ERBIL, Kurdistan Region of Iraq - Iraqi checkpoints have been preventing the entry of domestic products from the Kurdistan Region into the central and southern provinces for the past three months, a move causing significant financial damage to local business owners in Erbil, Sulaimani, and Duhok.
Iraq blocks products from poultry houses and factories from the Kurdistan Region, on grounds that the majority of them have either had their licenses expired or do not have one at all.
Of over 10,000 factories in the Kurdistan Region, only 35 of them are licensed and their products are allowed in other parts of Iraq, Nawzad Ghafour, head of the Sulaimani Chamber of Commerce, told The New Region on Monday.
Ghafour added that several meetings have been held in the past between relevant authorities of Erbil and Baghdad to address the issue at hand but to no avail.

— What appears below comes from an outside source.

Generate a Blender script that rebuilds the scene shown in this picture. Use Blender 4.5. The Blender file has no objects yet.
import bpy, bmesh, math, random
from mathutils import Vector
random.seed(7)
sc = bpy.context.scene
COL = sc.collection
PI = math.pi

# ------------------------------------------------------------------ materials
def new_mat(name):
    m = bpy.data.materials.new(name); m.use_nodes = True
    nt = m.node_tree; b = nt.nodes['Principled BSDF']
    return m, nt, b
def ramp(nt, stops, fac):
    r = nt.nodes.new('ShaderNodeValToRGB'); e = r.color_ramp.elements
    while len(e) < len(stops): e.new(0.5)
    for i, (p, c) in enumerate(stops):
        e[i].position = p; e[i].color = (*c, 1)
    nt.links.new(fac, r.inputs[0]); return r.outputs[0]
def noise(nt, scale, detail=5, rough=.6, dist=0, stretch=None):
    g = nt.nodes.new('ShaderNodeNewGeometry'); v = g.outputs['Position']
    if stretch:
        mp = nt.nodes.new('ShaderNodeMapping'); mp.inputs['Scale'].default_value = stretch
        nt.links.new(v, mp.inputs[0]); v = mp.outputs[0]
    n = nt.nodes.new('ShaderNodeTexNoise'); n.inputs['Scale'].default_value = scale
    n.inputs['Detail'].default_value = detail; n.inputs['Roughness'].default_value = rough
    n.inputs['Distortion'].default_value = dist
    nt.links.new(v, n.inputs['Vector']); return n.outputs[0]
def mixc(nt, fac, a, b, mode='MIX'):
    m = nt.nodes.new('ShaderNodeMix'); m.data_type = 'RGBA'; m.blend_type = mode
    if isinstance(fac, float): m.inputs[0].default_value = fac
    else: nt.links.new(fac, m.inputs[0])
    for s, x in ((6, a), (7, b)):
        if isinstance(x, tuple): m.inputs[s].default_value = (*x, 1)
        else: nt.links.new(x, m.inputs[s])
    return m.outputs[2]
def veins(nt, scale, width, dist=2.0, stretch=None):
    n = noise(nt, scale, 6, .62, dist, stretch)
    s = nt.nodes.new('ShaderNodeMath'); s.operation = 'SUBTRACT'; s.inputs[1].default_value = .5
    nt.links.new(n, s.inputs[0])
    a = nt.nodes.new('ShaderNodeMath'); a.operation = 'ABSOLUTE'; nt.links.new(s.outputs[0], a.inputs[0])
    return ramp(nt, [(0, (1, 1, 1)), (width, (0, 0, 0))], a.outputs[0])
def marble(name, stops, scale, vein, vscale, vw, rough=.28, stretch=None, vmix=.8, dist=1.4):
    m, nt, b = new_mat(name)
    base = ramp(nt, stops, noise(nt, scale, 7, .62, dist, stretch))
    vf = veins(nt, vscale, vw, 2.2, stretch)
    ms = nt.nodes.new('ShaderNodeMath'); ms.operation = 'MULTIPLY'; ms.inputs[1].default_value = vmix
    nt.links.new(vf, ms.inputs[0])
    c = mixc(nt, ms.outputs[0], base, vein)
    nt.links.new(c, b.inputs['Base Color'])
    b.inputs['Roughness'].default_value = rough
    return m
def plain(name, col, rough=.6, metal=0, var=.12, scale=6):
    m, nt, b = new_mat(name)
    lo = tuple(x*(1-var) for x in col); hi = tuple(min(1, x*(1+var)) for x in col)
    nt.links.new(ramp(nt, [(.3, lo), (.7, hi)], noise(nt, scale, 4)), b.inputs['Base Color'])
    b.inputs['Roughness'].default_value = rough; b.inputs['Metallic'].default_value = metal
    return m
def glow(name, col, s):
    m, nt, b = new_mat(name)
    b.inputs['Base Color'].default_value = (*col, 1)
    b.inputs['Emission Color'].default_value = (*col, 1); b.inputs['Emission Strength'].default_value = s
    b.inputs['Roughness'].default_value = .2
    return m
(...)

“We have called for the reopening of the checkpoints to the products from the Kurdistan Region factories for six months until the issue is resolved between Erbil and Baghdad and they reach a mutual agreement,” Ghafour added.
The official stated that the Iraqi Council of Ministers should intervene to “decide on the matter and resolve it.”
Speaking on condition of anonymity, an official from the Duhok Chamber of Commerce said at some checkpoints in Kirkuk and Mosul, exports from the Kurdistan Region to southern Iraq are allowed through bribery, amounting to $300 to $400 per truckload.
One of the key objectives of Kurdistan Region Prime Minister Masrour Barzani’s cabinet has been to diversify the Region’s economy by exporting goods abroad.
In an interview with Ava Media, The New Region’s media partner, in early October, Barzani said they were heavily focused on advancing the sectors of agriculture and industry in the Kurdistan Region to make them key sources of revenue.
Yet, a key challenge gripping local farmers and the domestic produce is the abundance of imported goods in the Kurdistan Region’s markets.